Only in 2018 will the decrease in the Single Social Tax (TSU) be fully financed by the State Budget (SB). In 2017, the financing will be assured equally by the SB and Social Security.

If it is approved, the decrease in the Single Social Tax (Taxa Social ÚnicaTSU, the monthly payment made by companies per worker to Social Security) will be financed equally by the State Budget (SB) and Social Security in 2017; only in 2018 will the decrease be fully funded by the SB.

The TSU cut, from 23.75% to 22.5%, was part of the agreement made by the Labor ministry, UGT (General Workers’ Union) and social partners in the Social Concertation: companies will have to pay a higher minimum wage (557 euros), but will have a 1.25 percentage points’ decrease on the TSU.

The proposal is clear: the financing of the decrease will be “equally assured” by the SB and Social Security. The government’s decree-law proposal specifies that “the legislation in force will be applicable to 2017, being that the full funding will take place in 2018 following the State Budget’s transfer to the Social Security Budget”.

The Labor minister Vieira da Silva estimates the TSU decrease will have a 40 million euros’ impact on the Social Security cash flow. However, it is expected the increase in minimum wage will represent an additional impact of the same amount – without the TSU decrease, that amount would double, but it should be fully compensated by the 2018 SB.

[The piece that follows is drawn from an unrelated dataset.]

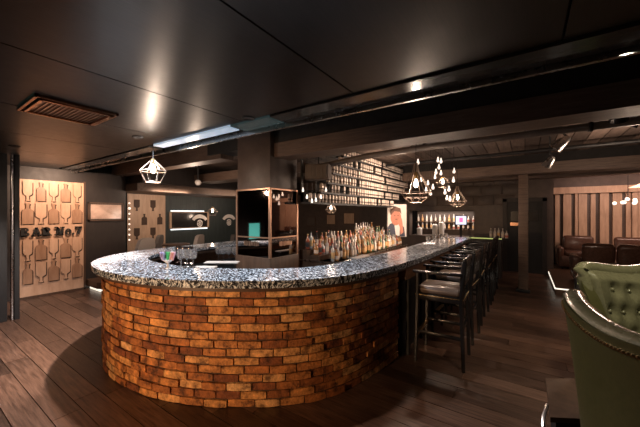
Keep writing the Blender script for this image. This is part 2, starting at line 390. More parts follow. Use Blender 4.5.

But the proposal may not be approved in Parliament: the Left Block (BE) and the Portuguese Communist Party (PCP) should vote against it, as well as the Portuguese Social Democratic Party (PSD), since Passos Coelho stated they will not help the Government to approve the proposal. The decision made by the PSD leader and former prime minister has been highly criticized, because when he was in government in 2014, the PSD agreed to increase minimum wage and decrease the Single Social Tax. Nonetheless, Passos Coelho explains it is not up to the PSD to support the government, but the BE and PCP, since they are a coalition in Parliament.